From the pipe yard, trail went through some dense woods, into another high sock field to Kirby. It then headed south on Kirby across Clear Creek, then turned east along the south bank of the creek. Once into the woods and around the creek, trail wound from side to side, including in the creek itself. Eventually the trail popped out on the south side of the creek and finished behind Bucees and the new construction at 288 and McHard Rd. As a bonus, the nasty hares made considerable effort to leave as many spider webs intact as possible for the pack to encounter while on trail.
It was told to me that Platterpus was a little freaked out by all the spider webs. As he would pass through them, he would make someone check him from head to toe to make sure there were no spiders crawling on him. I feel your fear Platterpus, I hate creepy crawlers too!!
Okay, so weren’t we promised the perfect “pool ending?” As Mamma’s Boy and I came upon the ending, it suddenly hit me that I just knew it was going to be a kiddie pool. The hares didn’t disappoint in that assumption. Oh well, so much for a good swim after a miserably hot day on trail! On to the fun stuff!
Circle got going by our RA with tons of accusations made regarding our hares. My personal favorite was Will He Peter accusing the hares of having roughly 52 hounds show up with 52 bathing suites, and NO pool to actually swim in. So, our terrific RA sent the hares to the pool full of iced down beer and made them have a seat in it. I guess you could say that was getting “iced,” but the problem is, those wimps didn’t last 5 seconds in that pool! I think it’s time for Mama’s Boy to start bringing out the ice blocks for nasty hares!
Anyway, instead of doing our normal down downs with beer, our hare Pussy Checker, made some WONDERFUL margarita Jello-Shots that we used instead. And might I add, after about 15 of those, I’m seriously hurting today! Must get that recipe from ya!
Before leaving the start, we were instructed to look for a machete and two rubber ducks with sombreros on trail. Heartache and Roller Balls found the rubber ducks, but no machete was found. As H’ache pointed out, if we had found it, the hares would be dead by now! So violent! Anyway, for finding these little prizes on trail, they were each awarded with a fine bottle of tequila and were made to do a down down with it!
After numerous accusations that I can’t remember due to the strong Jello-shots, we moved on to the rather entertaining games the hares had in store for us!
As we moved over to the area where they had set up the piñata, WHP decided to be a bit of a smart a$$ and throw a huge log at it. Now I don’t think he ever thought his aim would actually hit the target, but down came our piñata and needed to be mended by Ass Grabber before we could have fun beating the crap out of it!

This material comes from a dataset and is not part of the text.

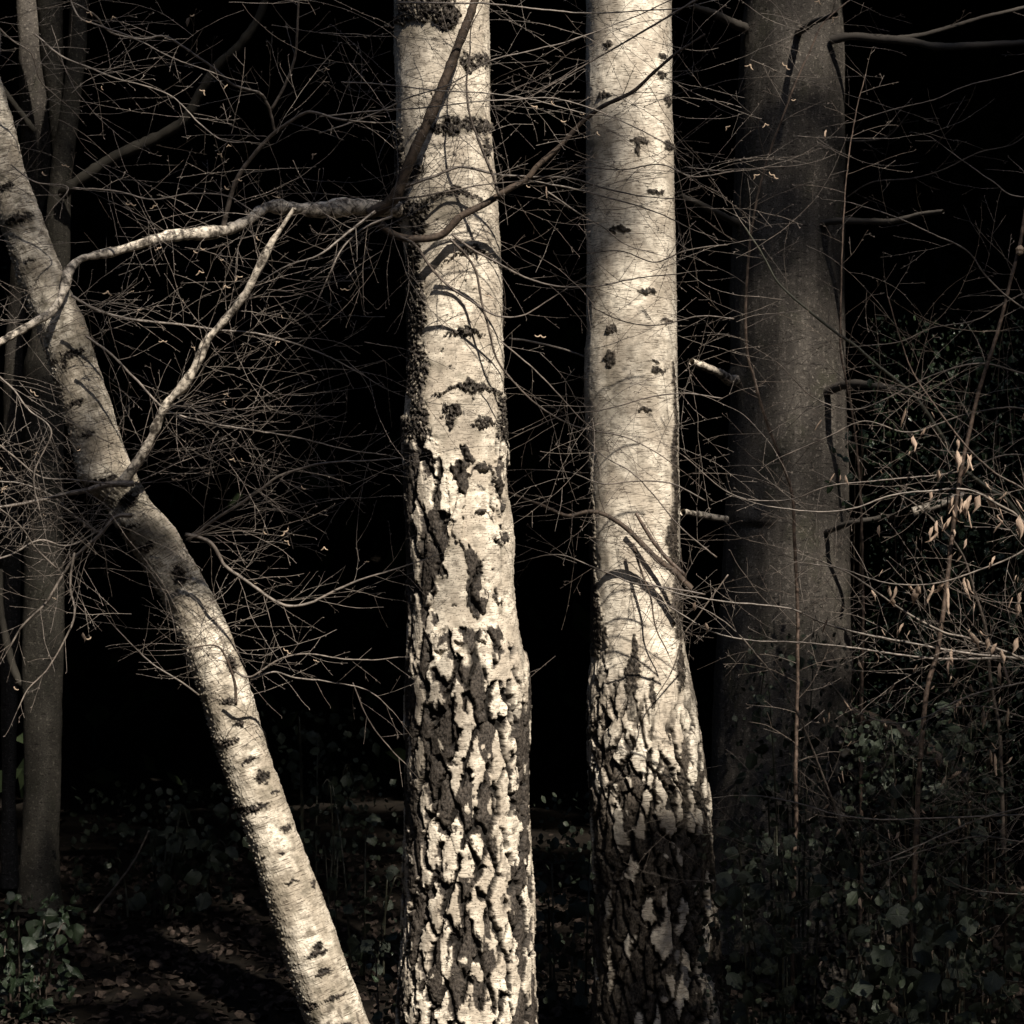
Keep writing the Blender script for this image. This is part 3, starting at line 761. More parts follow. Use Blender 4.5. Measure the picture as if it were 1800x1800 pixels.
def fan(owner, origin, a0, a1, n, L, Y0, w=2.2, dzr=0.5, mat='twig', spread=(10, 10)):
    """single fine twigs rising from one place on a stem"""
    for k in range(n):
        a = math.radians(a0 + (a1 - a0) * (k + rnd.uniform(0.1, 0.9)) / n)
        o = np.array([origin[0] + rnd.uniform(-1, 1) * spread[0], origin[1] + rnd.uniform(-1, 1) * spread[1], 0])
        d = np.array([math.cos(a), -math.sin(a), rnd.gauss(0, dzr)]); d /= np.linalg.norm(d)
        T = Tubes(4); tips = []
        side_twig(o, d, rnd.uniform(*L), w * rnd.uniform(0.7, 1.2), T, Y0, 1, rnd.uniform(-0.05, 0.05), True, tips)
        T.build("twig", M[mat], owner)
        TIPS.setdefault(owner.name, []).extend(tips)

# ---- limbs of the near birch
A = birch_near
branch(A, [(702, 368), (660, 366), (610, 364), (560, 368), (520, 364), (470, 362), (440, 384), (400, 402), (345, 410), (290, 417), (200, 441), (150, 453), (125, 474), (115, 510), (95, 545), (60, 568), (0, 602), (-60, 640)],
       29, 9, 8.85, (0, -420), 'limb', 0.55, (60, 200), lump=0.42, label="pale horizontal limb with flaking bark")
branch(A, [(650, 376), (680, 360), (697, 343), (712, 310), (730, 265), (755, 210), (780, 150), (800, 95), (820, 45), (843, -25), (860, -90)], 23, 13, 8.75, (0, -60), 'darklimb', 0.35, (80, 220), tmat='twigdark', lump=0.12)
branch(A, [(664, 388), (690, 412), (730, 421), (775, 414), (792, 400), (812, 380), (850, 360), (890, 335), (925, 315), (945, 290), (985, 255), (1020, 215), (1060, 185), (1110, 160), (1150, 125), (1185, 95), (1240, 60)], 15, 4, 8.79, (0, -80), 'darklimb', 0.55, (70, 200), tmat='twigdark', lump=0.1)
dk = dict(mat='twigdark')
branch(A, [(795, 412), (830, 438), (870, 460), (930, 490), (980, 503), (1050, 502), (1100, 492), (1150, 485), (1200, 480)], 5, 2, 8.7, (0, 60), dens=0.6, **dk)
branch(A, [(700, 415), (730, 430), (755, 465), (785, 500), (830, 530), (875, 555), (920, 555), (960, 530), (1000, 505)], 6, 2, 8.7, (0, 40), dens=0.5, **dk)
branch(A, [(790, 420), (820, 450), (838, 480), (845, 520), (860, 580), (870, 620), (885, 650), (930, 700), (980, 735), (1030, 755), (1100, 770), (1160, 800), (1195, 825)], 5, 2, 8.7, (0, 120), dens=0.5, **dk)
branch(A, [(878, 345), (868, 310), (855, 280), (840, 245), (825, 200), (820, 150), (826, 100), (828, 50), (845, 15)], 6, 2, 8.68, (0, -20), dens=0.6, **dk)
branch(A, [(712, 328), (760, 310), (810, 293), (870, 305), (930, 310), (1000, 313), (1060, 330), (1130, 345), (1190, 350)], 6, 2, 8.7, (0, 60), dens=0.7, **dk)
branch(A, [(930, 318), (1000, 330), (1080, 350), (1150, 372), (1210, 400)], 4, 2, 8.66, (0, 40), dens=0.9)
branch(A, [(690, 350), (740, 345), (800, 335), (860, 325), (920, 318)], 4, 2, 8.7, (0, -20), dens=0.6, **dk)
branch(A, [(560, 235), (650, 205), (720, 175), (790, 150), (860, 110), (930, 92), (1000, 75), (1070, 50), (1140, 20), (1200, -10)], 3, 2, 8.3, (0, 40), dens=0.55)
branch(A, [(560, 205), (660, 195), (740, 190), (830, 178), (900, 172), (970, 170), (1030, 185), (1090, 210), (1150, 240), (1190, 262)], 3, 2, 8.3, (0, 60), dens=0.75)
branch(A, [(600, 145), (680, 150), (760, 160), (850, 165), (940, 178), (1030, 200)], 3, 2, 8.35, (0, 60), dens=0.7)
branch(A, [(700, 5), (790, 5), (870, 8), (960, 18), (1040, 24), (1120, 20), (1190, 15), (1260, 0)], 4, 2, 8.5, (0, 60), dens=0.5)
branch(A, [(1240, -10), (1150, 45), (1090, 80), (1030, 115), (960, 155), (920, 175)], 5, 2, 8.5, (0, 0), dens=0.5, **dk)
branch(A, [(960, 335), (1010, 370), (1060, 400), (1100, 430), (1150, 445)], 3, 2, 8.6, (0, 40), dens=0.6)
branch(A, [(880, 600), (930, 640), (980, 690), (1020, 735), (1050, 760)], 3, 2, 8.7, (0, 40), dens=0.5)
branch(A, [(660, 372), (600, 420), (560, 450), (500, 470), (450, 500)], 6, 2, 8.55, (-40, -120), dens=1.2)
branch(A, [(690, 380), (640, 400), (600, 440), (570, 500)], 5, 2, 8.6, (-40, -90), dens=1.2)
fan(A, (690, 385), 170, 290, 4, (110, 260), 8.6, 2.4)
fan(A, (680, 350), 100, 200, 3, (120, 280), 8.6, 2.4)
fan(A, (720, 340), -10, 60, 3, (110, 240), 8.55, 2.2, mat='twigdark')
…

Once fixed, and by meaning fixed, I mean a TON of tape around the thing so it could be attached back to the hook, we all took our shots at it. Myself getting first dibs cause everyone knew I was in a pissy mood and needed to hit the crap out of something! So I took my shots, making contact a couple of times. Next was Sooey, then Can’t Touch This….none of which could hit hard enough to break it open. So Menage Myself, realizing that it was probably because of the tape job Ass Grabber gave it, picked it up and started swinging it. McPisser lined up and took several shots and made GREAT contact, but still couldn’t bust that damn thing open. So in the end, I think it was thrown on the ground and had the crap beat out of it by several people. FINALLY it broke and out came the goodies, bottles of tequila, some good salt, and other Mexican favorites.
Next the men showed their strength at sombrero tossing. I walked off bored when I realized there really was no excitement in that!!
The ON ON ON was announced to be located at Norton’s Pub off of 518 in Pearland. Off we went to the nice, cool AC to drink more beer, talk more trash about the trail, and eat some good pub grub!
Thanks to the hares for an especially fun ending to a hot and miserable trail! And I say that in the nicest of ways since I didn’t actually do true trail!